Some phrases are the equivalent of the speaker telling you to take notes. This isn't just an artificial, contrived component of the exam. Instructors frequently will set expectations or encourage students to pay particularly close attention to a subject.   The professor might actually provide gentle reminders, make recommendations on how to prepare or what to review or to take note on.  These may become speaker's purpose, function, or even detail questions on the test.

Rhetorical techniques like repetition are another way that the instructor is trying to highlight a given point.
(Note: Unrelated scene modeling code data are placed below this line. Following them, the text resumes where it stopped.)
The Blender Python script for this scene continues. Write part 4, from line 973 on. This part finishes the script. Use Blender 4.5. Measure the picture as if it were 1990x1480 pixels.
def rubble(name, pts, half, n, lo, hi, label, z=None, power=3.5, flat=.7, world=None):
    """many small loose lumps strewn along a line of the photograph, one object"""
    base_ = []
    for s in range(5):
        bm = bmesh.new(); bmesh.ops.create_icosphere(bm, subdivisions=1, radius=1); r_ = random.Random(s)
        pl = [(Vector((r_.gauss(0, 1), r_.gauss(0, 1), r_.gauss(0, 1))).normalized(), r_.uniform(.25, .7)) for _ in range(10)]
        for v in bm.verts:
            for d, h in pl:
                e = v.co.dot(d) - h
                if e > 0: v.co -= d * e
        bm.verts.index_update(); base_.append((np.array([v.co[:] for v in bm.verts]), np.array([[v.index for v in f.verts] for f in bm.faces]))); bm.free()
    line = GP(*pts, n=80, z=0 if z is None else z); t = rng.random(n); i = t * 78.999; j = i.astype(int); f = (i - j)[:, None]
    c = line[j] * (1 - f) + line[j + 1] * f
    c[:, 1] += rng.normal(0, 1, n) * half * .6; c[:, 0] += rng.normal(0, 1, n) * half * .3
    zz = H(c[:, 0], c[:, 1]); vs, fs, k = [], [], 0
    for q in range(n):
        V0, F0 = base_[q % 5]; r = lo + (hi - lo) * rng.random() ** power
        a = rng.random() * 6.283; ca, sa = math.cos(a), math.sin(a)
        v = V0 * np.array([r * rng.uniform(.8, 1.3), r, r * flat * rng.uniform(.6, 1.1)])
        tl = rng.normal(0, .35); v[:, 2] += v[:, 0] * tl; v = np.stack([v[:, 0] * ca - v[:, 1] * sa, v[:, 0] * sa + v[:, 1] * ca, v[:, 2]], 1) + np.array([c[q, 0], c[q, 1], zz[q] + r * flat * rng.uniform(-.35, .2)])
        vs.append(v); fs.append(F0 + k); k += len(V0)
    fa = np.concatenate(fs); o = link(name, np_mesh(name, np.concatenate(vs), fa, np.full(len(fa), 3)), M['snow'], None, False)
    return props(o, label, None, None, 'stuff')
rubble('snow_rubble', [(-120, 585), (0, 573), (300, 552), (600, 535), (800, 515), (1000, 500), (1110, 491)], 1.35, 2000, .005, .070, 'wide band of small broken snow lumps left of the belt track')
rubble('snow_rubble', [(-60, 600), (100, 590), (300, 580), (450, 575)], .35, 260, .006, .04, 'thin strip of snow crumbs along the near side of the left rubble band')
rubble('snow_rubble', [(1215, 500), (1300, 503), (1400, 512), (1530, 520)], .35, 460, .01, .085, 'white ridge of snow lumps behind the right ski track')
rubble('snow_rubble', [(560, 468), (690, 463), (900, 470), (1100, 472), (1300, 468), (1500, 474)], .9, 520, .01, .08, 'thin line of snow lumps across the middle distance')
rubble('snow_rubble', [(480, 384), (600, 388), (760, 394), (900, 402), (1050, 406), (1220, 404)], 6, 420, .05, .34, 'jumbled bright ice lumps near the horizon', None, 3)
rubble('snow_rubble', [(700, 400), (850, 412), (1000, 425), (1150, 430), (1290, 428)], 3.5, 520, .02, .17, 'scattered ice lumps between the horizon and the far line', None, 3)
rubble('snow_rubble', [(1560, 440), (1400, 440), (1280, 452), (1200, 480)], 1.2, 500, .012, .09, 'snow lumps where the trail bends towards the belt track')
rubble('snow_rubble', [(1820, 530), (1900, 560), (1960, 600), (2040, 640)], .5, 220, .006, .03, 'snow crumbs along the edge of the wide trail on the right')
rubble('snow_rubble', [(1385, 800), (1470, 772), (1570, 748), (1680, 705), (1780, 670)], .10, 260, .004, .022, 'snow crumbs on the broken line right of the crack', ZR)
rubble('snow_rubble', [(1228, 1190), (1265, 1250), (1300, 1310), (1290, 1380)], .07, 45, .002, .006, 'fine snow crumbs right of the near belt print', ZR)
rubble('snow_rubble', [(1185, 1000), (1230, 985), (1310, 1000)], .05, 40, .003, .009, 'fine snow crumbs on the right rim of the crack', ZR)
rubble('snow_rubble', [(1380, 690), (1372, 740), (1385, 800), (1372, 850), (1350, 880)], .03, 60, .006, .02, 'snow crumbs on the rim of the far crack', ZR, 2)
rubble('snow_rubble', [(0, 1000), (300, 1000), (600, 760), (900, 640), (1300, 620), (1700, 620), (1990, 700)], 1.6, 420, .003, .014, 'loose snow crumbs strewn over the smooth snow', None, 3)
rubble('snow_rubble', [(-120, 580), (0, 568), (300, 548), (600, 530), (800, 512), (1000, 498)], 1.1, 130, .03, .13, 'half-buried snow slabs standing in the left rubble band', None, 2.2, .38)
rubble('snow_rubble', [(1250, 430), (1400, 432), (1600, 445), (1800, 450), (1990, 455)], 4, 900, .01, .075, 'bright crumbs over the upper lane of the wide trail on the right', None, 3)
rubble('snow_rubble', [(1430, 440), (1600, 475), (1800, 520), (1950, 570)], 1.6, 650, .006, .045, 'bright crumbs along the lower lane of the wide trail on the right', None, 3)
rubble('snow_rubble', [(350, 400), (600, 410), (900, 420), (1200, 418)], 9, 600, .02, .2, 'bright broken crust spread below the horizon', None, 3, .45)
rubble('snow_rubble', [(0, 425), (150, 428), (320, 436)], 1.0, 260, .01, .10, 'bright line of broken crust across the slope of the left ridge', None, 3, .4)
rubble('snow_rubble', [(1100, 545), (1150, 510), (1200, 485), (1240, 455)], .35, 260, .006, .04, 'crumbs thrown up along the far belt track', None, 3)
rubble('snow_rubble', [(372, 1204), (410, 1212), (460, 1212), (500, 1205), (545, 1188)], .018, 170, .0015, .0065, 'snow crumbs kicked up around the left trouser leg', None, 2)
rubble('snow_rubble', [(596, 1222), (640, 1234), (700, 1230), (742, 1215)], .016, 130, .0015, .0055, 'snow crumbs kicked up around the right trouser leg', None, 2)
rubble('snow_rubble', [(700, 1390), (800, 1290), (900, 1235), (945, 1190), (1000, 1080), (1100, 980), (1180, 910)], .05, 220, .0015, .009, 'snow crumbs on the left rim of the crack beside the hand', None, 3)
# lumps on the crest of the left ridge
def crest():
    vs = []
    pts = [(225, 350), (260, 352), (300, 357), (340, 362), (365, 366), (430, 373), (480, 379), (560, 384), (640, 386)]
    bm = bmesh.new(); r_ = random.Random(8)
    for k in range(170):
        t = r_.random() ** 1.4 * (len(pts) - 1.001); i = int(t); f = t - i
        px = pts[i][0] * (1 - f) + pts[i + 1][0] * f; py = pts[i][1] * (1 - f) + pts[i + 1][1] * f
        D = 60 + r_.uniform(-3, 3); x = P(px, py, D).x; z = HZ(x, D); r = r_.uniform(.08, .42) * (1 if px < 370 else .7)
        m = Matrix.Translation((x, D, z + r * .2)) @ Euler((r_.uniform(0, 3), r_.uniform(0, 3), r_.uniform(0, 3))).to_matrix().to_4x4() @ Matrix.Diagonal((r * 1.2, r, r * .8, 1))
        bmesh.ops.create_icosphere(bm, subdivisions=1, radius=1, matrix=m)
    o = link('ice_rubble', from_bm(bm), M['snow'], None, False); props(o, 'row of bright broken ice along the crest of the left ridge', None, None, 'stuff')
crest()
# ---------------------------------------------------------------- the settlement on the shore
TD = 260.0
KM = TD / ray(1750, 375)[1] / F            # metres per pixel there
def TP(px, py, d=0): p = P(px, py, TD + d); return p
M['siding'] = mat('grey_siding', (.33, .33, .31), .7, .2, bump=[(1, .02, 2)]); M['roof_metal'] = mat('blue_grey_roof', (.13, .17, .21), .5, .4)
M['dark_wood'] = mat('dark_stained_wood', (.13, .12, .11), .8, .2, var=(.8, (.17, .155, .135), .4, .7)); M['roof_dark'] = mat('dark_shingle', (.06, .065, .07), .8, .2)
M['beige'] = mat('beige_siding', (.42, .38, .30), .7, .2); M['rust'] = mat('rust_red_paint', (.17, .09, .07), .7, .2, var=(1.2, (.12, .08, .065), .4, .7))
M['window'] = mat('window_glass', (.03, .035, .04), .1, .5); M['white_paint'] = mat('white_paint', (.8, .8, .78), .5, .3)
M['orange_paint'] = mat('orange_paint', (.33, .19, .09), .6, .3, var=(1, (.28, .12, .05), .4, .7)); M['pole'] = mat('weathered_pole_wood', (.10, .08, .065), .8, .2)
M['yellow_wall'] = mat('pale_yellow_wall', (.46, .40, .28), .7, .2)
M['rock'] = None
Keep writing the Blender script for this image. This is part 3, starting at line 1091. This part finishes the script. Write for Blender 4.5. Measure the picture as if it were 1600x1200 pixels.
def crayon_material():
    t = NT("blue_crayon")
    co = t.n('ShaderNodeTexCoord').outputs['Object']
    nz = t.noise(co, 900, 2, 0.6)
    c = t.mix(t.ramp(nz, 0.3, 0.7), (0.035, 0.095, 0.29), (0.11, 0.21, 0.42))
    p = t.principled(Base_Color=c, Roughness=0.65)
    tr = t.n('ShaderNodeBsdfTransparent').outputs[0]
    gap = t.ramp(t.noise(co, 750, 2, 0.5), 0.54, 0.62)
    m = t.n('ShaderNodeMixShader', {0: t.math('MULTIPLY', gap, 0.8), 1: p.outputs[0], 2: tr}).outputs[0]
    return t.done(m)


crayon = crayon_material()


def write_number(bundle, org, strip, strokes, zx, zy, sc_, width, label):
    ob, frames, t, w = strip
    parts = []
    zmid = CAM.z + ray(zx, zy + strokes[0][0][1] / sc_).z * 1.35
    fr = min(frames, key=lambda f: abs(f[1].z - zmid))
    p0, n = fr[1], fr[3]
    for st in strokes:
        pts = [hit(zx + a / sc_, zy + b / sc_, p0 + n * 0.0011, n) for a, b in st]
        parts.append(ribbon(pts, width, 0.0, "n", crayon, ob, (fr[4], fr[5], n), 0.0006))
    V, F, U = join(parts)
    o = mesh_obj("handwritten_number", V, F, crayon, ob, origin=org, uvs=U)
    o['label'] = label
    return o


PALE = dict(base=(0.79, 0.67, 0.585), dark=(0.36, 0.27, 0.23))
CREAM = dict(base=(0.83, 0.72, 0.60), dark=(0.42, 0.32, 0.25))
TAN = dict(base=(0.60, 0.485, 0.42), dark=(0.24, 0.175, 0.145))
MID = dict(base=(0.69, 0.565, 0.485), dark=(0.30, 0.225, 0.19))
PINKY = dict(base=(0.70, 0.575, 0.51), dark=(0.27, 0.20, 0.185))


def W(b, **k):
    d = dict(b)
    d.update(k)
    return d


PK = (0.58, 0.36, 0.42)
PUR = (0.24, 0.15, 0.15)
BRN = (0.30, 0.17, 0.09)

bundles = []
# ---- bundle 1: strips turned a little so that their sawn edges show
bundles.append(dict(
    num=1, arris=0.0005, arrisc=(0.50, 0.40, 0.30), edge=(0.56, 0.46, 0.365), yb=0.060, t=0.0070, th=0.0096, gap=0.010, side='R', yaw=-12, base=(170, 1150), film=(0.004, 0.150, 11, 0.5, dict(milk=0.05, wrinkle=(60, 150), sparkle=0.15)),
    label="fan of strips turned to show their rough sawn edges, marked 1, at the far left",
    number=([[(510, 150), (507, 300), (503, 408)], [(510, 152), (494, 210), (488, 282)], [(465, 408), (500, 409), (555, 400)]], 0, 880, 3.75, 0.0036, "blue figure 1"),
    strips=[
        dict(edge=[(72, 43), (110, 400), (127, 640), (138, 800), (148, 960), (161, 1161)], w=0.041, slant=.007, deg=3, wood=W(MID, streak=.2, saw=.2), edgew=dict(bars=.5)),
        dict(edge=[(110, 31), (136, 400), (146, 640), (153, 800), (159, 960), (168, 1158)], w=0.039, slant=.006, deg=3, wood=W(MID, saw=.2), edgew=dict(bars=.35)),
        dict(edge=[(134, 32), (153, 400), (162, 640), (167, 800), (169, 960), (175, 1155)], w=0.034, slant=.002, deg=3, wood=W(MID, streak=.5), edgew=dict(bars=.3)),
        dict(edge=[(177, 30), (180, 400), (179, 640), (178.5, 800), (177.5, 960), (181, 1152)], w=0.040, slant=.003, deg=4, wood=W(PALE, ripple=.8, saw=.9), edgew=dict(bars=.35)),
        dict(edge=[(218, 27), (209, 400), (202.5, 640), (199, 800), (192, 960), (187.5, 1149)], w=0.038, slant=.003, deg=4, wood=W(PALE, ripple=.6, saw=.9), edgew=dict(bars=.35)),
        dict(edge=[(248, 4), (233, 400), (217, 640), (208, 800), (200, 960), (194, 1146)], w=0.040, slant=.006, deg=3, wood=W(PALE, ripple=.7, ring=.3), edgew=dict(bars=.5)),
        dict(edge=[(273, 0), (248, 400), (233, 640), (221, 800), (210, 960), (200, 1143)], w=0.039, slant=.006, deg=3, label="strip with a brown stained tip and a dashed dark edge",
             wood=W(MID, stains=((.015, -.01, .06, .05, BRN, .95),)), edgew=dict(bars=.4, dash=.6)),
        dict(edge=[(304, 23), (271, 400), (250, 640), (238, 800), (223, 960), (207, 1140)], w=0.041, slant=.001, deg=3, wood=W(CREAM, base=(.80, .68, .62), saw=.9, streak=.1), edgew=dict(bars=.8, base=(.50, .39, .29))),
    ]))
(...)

If the instructor is saying the same word or phrase (or a synonym for it) again and again, this will almost certainly come up on the exam.  This is almost always how detail questions get developed.

Being familiar with casual phrases utilized in speech and their respective purposes will help you make the most of these clues.  Grab the 2 page TOEFL Listening Phrases At a Glance to printable to become familiar with more than 30+ phrases you'll want to know for TOEFL lectures and university level classes.

Key Takeaways


Having a set system for note-taking based on the types of questions you anticipate will come up will help make you better prepared for the TOEFL now and for midterms and finals down the road. Prioritize content, note tone when multiple speakers are involved, and look for common phrases that set expectations to improve your listening comprehension.